値引きの典型的なものには、たとえば『3個以上お買い上げの方には100円引き』や『コーヒーを5回飲んだ方に、次回使えるコーヒー1杯無料券をプレゼント』などがあります。
商品・サービスの購入者に対し、同じ対価で、実質的に同一の商品・サービスを付加して提供する場合は値引きにあたり、景品類には該当しません。
 
アフターサービスは、たとえば家電を購入した際に1年間の無料保証が付いてくるといったものが典型的です。
こちらも景品類には該当しないことになります。


全員プレゼントの景品額は商品価格の20%まで

では、提供するものが景品類にあたる場合、どのような規制があるのでしょうか。

これについては、景品を提供する相手が誰なのかによって、規制の種類が異なります。
主な規制対象は、一定の条件に該当する人全員に物品を提供する『総付景品』、くじやコンテストによって当選者や価額を定める『一般懸賞』、複数の事業者が共同して行う『共同懸賞』の大きく3つに分かれます。
それぞれ提供できる景品類の最高額等が定められており、最高額を超える景品類の提供を行った場合などは、消費者庁長官や都道府県知事が、提供を行った事業者に対し、景品類の提供に関する事項の制限や景品類の提供を禁止することができます。

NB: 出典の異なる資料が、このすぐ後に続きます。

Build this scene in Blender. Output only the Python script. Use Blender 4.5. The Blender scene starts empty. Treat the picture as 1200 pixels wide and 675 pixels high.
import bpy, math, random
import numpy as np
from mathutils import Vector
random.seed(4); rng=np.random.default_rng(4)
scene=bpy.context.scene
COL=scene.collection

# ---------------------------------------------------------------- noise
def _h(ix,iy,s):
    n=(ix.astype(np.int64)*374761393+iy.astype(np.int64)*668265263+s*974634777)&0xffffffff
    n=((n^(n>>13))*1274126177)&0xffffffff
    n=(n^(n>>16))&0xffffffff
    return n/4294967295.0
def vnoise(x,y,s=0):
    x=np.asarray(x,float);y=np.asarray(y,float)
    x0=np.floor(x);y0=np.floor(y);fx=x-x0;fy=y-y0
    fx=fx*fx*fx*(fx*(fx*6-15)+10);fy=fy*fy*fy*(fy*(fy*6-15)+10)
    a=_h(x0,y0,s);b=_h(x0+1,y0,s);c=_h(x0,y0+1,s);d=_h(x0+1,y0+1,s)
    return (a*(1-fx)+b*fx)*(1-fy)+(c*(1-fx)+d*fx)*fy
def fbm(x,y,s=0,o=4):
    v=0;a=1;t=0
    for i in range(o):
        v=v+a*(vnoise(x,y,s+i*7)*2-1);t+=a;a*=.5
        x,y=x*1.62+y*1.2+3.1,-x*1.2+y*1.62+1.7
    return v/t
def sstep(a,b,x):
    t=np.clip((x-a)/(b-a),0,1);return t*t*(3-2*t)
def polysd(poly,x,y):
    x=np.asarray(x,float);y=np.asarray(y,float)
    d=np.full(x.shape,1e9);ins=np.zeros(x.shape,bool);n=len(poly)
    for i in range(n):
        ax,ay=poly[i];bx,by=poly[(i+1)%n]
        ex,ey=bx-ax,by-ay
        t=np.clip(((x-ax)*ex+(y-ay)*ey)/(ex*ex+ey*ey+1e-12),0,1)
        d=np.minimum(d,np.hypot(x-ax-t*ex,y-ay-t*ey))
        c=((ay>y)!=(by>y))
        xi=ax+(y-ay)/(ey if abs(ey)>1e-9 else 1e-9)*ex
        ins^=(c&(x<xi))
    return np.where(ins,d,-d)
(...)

それではここで、特に問題となりやすい総付景品についてもう少し詳しくみていきましょう。

『ベタ付け景品』とも呼ばれる総付景品は、商品やサービスにオリジナル景品を付けることで、消費者の購買意欲を高めるものです。
商品・サービスの購入の申し込み順または来店の先着順により提供される金品等も総付景品に該当します。
総付景品の場合、商品の取引価額が1,000円未満であれば景品類の最高額は200円まで、1,000円以上であれば景品類の最高額は取引価額の20%までとなっています。

取引価額とは、商品やサービスの実勢販売価格(希望小売価格などに対して、市場で実際に取引されている価格)で消費税を含んだ金額をいいます。
対象となる商品・サービスが複数ある場合には、最も安い商品・サービスの実勢販売価格を基準とします。

定期購入などの継続的な取引で、たとえば購入回数に縛りがある場合には、その縛り期間の合算など、取引の実情に基づいて一定期間の料金を合算した金額を取引価額とします。
小売業者が自店舗の来客向けに実施する場合には、原則として取引価格は100円とみなされますが、その店舗において通常行われる取引価額のうち最低のものが100円を超える場合は、その最低の取引価額が実勢販売価格となります。

事業者側が単なるオマケのつもりで配布している景品が、過大な提供にならないよう、法の規制がなされているのです。

お客の利益になるのであれば、どんなものでも景品として提供してよいというわけではありません。
景品を用意する際には、景品表示法の規定を確認しましょう。


※本記事の記載内容は、2021年9月現在の法令・情報等に基づいています。